30 Kasım 2016 Çarşamba

Berliner

Almanyaya erasmus için gittiğim ilk ayda, ilk kendi başıma gezimi yapmıştım Berlin'e. Şimdiye kadar burada yasamak isterim dediğim, Avrupa'nın en güzel şehirlerinden birine. İlk oluşu, yurtdışında ilk couchsurfing deneyimi oluşuyla da çok önemliydi.
Ne içtiğim berliner burasının tadını ne de currywurst 36 te yediğim pommeslerin acı soslarını unuttum.
Aslında seyahate çıkmak için bu şehri seçmemin stratejik sebepleri vardı. Önceliğim almanya içi başka bir şehir olmasıydı, çünkü alman hattım vardı ve internetin sorun olmayacağı bir yerdi, Almanyanın en kalabalık şehriydi ve ben başkentleri çok severim. Çok şey anlatır o ülke hakkında. Almanya hakkında disiplin ve çikolata kelimelerinden başka çağrışımlar ucu ucuna gelirdi aklıma, şimdi keşke orda yaşasam diye hayaller kuruyorum 5 yıllık.

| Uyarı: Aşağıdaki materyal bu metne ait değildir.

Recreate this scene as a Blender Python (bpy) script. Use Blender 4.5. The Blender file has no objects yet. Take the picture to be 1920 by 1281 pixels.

Berlin'de yanında kaldığım insanlar 3 gün içinde çok güzel hisler ve tebessümler verdi. 75 yaşında sınır tanımayan bir doktor, 30 yaşında suriyeden kaçıp gelmiş avukat bir kadınla hayatın karmaşasından, kültürlerin insanlar üzerindeki etkilerinden konuşup, yemek yaptık bol bol. Her öğünün başka bir seremonisi vardı ve çalan müzikler... insanın ruhunu doyuran güzelliklerdi hep. Belki benim için Berlin Avrupadaki en büyük kathedral (berliner dom) manzaralı, Alexanderplatz'daki o evde tanıştığım o güzel insanlardan ibarettir. R. bana küçük bir gezilecekler listesi ve evden gidiş yollarını da tarif eden ufak bir not kağıdı tutuşturmustu, evin anahtarlarıyla birlikte. Şimdi daha iyi anlıyorum deneyimin ve paylaşımın insana kattığı mutluluğun asla satın alınamayacağını.
Bir gün yolunuz düşerse o güzel kente, yürüyün her yere, duvarlarda gördüğünüz graffitileri izleyin durup. Hep mutluluğumuzun peşinde gitmedik mi zaten? Var olun, mutlu olun.